Black Sea Hotel Top the Bill at One of 2014’s Most Spellbinding Shows

by delarue

“This song’s about waiting for your neighbor to die so you can marry his wife,” one of Black Sea Hotel‘s three singers, Shelley Thomas, cheerily explained to the crowd at Joe’s Pub Wednesday night.

“Perky!” her bandmate Willa Roberts grinned. She was being sarcastic, of course. The ancient Bulgarian and Macedonian folk songs that the Brooklyn vocal trio sing date from an era when life was shorter and possibly more brutal than today, an atmosphere underscored by the music’s biting minor keys, edgy chromatics, eerie close harmonies and otherworldly microtones. The group treated the crowd to what was essentially a live recreation of their latest album The Forest Is Shaking and Swaying, along with a haunting, encore from the band’s debut cd. The three women held the crowd rapt with their original arrangements of both obscure and iconic themes, with intricate, intoxicating counterpoint, tightly dancing tempos, unexpected stops and starts and split-second choreography. There’s some irony in the fact that Black Sea Hotel’s often centuries-old repertoire is built on harmony as sophisticated and avant garde as anything being played or sung today.

Their camaraderie onstage was unselfconsciously warm, linking hands loosely as they sang, hugging each other here and there, high on the music. The three women’s voices are so similar that it’s hard to tell who’s singing what unless you’re watching. In terms of raw power, it’s a toss-up between Roberts and Thomas. but it seems that Small has the most astonishing range of the three: for a natural soprano, it’s stunning to witness how she can get so much power and resonance out of her low register And the three switch roles: Roberts got to handle the most highly ornamented, toughest leaps and bounds early on, then passed the baton to Small. Thomas is the latest addition to the group, reaffirming her status as one of the most eclectic of New York’s elite singers. That she managed to learn the entire set from memory on short notice wasn’t only impressive: without that feat, the concert probably wouldn’t have happened at all. And as spectacular as the three women’s vocal acrobatics were, it was the final number, with its long, slow fade down, building the suspense to breaking point, that might have been the high point of their set.

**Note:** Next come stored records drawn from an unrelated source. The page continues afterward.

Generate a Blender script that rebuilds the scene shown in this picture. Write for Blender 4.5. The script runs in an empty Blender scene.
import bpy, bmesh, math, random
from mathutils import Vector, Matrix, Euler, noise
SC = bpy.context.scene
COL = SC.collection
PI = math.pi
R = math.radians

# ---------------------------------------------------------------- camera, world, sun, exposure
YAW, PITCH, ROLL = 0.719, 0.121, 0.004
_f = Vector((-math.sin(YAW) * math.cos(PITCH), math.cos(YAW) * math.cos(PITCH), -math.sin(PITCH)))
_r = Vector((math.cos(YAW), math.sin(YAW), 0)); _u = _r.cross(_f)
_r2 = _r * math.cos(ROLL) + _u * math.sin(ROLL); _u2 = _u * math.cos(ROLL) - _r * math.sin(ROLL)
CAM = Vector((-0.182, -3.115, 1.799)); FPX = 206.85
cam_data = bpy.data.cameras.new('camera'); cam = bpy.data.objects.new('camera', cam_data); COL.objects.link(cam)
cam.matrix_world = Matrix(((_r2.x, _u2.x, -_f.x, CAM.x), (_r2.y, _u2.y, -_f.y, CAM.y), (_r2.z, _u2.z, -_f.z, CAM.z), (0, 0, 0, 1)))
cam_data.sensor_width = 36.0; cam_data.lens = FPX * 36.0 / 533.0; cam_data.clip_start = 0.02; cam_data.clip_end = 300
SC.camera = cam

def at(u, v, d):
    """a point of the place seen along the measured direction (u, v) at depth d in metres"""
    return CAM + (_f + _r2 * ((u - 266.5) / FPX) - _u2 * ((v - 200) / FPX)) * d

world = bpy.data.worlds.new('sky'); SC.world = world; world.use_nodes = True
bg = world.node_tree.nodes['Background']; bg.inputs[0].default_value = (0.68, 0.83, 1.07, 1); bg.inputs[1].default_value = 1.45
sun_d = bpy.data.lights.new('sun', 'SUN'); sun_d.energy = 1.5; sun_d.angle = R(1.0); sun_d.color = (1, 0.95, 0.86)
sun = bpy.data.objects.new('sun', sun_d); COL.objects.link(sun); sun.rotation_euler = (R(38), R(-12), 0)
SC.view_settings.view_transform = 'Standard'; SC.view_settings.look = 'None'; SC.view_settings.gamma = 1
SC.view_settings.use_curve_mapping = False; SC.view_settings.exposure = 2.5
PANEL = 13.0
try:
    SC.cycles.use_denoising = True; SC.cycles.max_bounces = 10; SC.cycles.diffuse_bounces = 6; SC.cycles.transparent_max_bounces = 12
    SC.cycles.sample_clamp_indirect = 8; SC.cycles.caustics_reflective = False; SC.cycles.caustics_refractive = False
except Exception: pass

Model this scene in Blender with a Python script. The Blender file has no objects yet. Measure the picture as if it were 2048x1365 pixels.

The opening acts, assembled by Small, were every bit as good. Her trio Hydra, with Rima Fand and Yula Beeri, a vehicle for original composition in antique Balkan and occasionally Middle Eastern styles, were first. The second song of their too-brief set, a soaring Balkan art-rock anthem of sorts, had a bulk and gravitas that that sounded infinitely more mighty than just three voices and a mandolin could deliver. Alternatingly sweeping and austere, they blended the Balkan and the Beatlesque.

A subset of the even mightier all-female accordion group the Main Squeeze Orchestra were next. Melissa Elledge, Josephine Decker, Rene Fan, Denise Koncelik, Rachel Swaner and Elaine Yau reminded that pretty much everything sounds good if played on an accordion, multiplied by six. A classically-tinged march, a couple of ominously cinematic themes, a coyly disguised generic new wave hit from the 80s, a campy anthem that sounded like it could be Queen but might have been something like Lady Gag. and a deliciously unexpected romp through a boisterous klezmer dance all got a seamlessly tight, winkingly virtuosic treatment.

And a trio version of one of New York’s original Romany-inspired bands, Luminescent Orchestrii (Fand and Sarah Alden on violins, with ringer Kyle Sanna on acoustic guitar) ran through a jaunty dance in medieval French; a bracing, hypnotically insistent Middle Eastern-spiced number; a similarly trance-inducing, circular Macedonian theme and a darkly blues-inflected art-rock violin number, all of which more than hinted at the kind of electricity this band can generate with all their members.